A bunch of young New Yorkers watch in horror, run for their lives and still manage to videotape (though shakily) as Manhattan is being ripped apart by a horrific reptilian creature of unknown descent and unstoppable force in “Cloverfield.”

Damage, injury and death begin within the first ten minutes of this Matt Reeves-directed, J. J. Abrams-produced reinvention of the monster movie genre and we get to see it all through the handheld digital camera filming of Hud (T. J. Miller).

Hud is attending a going-away party for best friend Rob (Michael Stahl-David) who is going away to Japan to start his new job and is on recording-the-event duty. Young fresh-faced party guests are shown as they unsuspectingly enjoy themselves – when doom strikes.

A monster wreaks havoc and destruction on New York City before the very eyes of the film’s cast, a gathering of anonymous actors that die one by one throughout the disaster.

Hud’s shaky documentary-like filming of the devastation that follows is reminiscent of the chilling “The Blair Witch Project” released in 1999, only this time around the action is not limited to a dark and spooky forest but to a metropolis whose landmarks are destroyed by an elusive apparently imperishable reptilian creature one by one.

(I personally found the beheading of the Statue of Liberty very disturbing and more evocative of the 9/11 tragedy than I would have liked to see in a fictional creation.)

However, while in “Blair Witch” having the three students ask themselves with blood-chilling fright what the heck was going on, without receiving any answer, is realistically frightening, in “Cloverfield” the complete absence of questioning the monster’s presence in the Big Apple is a bit hard to take in.

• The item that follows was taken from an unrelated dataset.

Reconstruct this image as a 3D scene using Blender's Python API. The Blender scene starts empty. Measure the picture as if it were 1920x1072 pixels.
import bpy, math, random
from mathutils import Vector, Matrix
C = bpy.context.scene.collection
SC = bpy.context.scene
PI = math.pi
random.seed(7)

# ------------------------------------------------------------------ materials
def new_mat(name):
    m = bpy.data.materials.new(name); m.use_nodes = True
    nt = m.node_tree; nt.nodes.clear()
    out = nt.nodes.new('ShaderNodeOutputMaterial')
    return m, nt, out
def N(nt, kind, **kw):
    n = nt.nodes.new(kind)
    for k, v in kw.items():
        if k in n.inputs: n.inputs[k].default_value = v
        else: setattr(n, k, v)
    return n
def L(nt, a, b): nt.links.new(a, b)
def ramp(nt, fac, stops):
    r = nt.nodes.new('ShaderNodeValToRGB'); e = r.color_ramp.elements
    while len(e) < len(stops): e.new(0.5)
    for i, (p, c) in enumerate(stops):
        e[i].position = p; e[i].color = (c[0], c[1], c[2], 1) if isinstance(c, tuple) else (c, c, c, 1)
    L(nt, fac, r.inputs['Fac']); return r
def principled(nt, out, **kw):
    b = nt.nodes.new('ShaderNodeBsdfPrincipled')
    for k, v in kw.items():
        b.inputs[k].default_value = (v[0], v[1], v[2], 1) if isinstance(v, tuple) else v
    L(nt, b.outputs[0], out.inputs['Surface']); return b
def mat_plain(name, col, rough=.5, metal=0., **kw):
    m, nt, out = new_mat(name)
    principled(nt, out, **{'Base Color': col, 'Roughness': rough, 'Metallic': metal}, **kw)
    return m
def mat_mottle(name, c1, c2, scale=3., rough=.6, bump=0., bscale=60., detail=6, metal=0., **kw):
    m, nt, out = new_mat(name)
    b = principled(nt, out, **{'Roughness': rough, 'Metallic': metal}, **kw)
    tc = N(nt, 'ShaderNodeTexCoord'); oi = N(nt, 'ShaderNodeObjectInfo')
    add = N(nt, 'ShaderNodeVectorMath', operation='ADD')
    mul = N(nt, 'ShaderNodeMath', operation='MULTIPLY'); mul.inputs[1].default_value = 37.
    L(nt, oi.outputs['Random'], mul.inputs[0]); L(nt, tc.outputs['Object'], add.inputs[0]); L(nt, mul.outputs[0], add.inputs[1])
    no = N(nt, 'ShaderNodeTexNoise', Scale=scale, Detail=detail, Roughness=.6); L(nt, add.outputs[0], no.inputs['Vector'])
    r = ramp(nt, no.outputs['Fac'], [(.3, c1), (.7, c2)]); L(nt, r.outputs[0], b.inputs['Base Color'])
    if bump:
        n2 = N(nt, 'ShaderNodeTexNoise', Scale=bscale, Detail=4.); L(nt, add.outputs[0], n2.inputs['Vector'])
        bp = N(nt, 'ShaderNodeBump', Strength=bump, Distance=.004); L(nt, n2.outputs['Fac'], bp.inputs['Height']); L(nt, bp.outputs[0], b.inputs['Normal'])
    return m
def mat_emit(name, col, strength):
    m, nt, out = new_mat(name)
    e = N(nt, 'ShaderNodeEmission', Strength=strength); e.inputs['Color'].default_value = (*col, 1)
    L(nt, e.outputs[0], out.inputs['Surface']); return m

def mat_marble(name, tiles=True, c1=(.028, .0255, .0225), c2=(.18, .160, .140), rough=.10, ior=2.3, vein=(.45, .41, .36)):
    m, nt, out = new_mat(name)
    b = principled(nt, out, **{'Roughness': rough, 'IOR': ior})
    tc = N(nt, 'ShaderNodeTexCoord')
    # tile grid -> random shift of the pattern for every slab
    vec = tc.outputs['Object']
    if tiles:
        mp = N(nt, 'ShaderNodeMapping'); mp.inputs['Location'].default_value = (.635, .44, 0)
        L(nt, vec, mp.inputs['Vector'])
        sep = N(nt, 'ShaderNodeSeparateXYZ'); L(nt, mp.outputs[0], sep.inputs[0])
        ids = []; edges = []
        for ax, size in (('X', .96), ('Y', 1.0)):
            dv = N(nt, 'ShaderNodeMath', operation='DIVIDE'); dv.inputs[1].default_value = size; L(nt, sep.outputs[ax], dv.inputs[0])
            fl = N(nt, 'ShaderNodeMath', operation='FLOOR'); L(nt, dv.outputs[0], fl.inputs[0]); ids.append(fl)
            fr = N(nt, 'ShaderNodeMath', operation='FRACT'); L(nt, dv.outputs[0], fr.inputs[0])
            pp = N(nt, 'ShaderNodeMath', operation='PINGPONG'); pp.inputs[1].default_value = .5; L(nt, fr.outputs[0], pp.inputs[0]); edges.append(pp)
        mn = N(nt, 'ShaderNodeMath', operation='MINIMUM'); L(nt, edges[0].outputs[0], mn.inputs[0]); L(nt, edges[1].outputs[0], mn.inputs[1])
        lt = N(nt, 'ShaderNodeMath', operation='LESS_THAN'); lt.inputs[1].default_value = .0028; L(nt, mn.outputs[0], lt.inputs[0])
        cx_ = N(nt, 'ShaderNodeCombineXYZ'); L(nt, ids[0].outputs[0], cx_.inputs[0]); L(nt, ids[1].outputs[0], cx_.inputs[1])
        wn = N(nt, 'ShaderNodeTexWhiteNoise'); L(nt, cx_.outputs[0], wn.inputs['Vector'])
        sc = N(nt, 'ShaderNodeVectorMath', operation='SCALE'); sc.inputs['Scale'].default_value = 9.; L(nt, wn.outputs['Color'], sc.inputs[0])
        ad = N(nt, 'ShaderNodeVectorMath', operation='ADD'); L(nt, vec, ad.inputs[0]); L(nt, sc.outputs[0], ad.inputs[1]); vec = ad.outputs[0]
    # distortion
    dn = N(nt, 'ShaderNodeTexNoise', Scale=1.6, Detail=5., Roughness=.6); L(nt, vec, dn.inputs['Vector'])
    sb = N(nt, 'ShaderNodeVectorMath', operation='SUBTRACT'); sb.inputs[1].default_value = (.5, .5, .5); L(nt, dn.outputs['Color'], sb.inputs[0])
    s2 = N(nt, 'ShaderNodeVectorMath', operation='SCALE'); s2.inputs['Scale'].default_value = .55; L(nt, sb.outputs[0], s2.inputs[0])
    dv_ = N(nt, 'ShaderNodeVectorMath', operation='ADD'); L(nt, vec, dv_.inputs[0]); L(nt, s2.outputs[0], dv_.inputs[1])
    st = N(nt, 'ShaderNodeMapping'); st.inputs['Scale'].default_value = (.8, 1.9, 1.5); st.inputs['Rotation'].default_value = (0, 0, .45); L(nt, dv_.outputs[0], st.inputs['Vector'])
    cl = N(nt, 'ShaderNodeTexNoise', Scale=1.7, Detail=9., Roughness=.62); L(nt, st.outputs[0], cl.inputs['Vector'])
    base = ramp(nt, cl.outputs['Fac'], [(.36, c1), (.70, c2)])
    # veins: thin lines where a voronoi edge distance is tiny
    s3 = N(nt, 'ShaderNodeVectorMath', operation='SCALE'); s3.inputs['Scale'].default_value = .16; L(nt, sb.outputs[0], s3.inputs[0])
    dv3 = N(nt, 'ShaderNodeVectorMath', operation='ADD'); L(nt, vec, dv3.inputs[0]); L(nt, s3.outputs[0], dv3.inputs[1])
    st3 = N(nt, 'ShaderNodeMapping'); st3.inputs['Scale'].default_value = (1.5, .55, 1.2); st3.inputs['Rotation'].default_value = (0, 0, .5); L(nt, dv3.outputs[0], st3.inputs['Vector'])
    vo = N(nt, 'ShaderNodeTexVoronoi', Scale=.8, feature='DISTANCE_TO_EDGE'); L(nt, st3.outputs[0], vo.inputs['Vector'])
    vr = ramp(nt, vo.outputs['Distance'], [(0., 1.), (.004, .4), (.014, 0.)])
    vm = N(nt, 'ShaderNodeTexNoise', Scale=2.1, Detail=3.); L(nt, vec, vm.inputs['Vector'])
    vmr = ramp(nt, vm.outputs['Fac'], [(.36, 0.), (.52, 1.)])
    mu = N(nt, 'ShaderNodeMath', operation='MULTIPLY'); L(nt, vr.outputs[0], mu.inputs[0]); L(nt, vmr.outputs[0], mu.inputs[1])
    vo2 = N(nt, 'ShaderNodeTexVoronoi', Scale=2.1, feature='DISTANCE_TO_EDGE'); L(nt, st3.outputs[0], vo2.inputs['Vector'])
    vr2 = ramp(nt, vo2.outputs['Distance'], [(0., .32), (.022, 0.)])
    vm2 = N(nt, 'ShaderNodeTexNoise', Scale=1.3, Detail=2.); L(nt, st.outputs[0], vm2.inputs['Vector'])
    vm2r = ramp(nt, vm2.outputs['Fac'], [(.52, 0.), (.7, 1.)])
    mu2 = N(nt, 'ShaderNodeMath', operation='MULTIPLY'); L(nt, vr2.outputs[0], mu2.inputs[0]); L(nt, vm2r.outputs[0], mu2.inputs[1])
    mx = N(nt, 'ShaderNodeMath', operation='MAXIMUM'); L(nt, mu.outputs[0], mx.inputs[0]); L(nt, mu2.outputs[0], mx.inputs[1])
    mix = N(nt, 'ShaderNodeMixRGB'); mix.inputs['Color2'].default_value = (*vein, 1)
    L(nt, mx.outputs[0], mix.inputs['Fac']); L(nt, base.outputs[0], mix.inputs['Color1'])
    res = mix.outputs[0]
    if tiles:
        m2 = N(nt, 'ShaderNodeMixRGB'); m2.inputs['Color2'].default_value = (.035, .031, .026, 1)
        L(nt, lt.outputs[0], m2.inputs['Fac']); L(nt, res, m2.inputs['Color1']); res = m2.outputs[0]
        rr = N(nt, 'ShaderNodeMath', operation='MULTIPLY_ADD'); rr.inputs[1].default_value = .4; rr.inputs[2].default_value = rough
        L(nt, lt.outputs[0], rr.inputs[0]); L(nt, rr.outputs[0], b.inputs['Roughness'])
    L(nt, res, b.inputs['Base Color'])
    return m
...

Abrams, celebrated creator of sci-fi series “Lost,” is well accustomed with the means of scaring his viewers without actually showing something scary, inducing claustrophobia and a sensation of impossibility to escape.

Through all the heavy terror, Drew Goddard’s script still manages to insert romantic allusions, following Rob’s affection for longtime friend Beth (Odette Yustman) from his hesitation to declare his love during the going-away party to the point where he bravely sets off to save her from the creature.

Opens Friday nationwide.

Rated PG-13 (Parents strongly cautioned). Violence, terror and disturbing images. Directed by Matt Reeves; written by Drew Goddard; director of photography, Michael Bonvillain; edited by Kevin Stitt; production designer, Martin Whist; visual effects by Double Negative and Tippett Studio; produced by J. J. Abrams and Bryan Burk; released by Paramount Pictures.

Running time: 1 hour 24 minutes.

With: Lizzy Caplan (Marlena), Jessica Lucas (Lily), T. J. Miller (Hud), Michael Stahl-David (Rob), Mike Vogel (Jason) and Odette Yustman (Beth).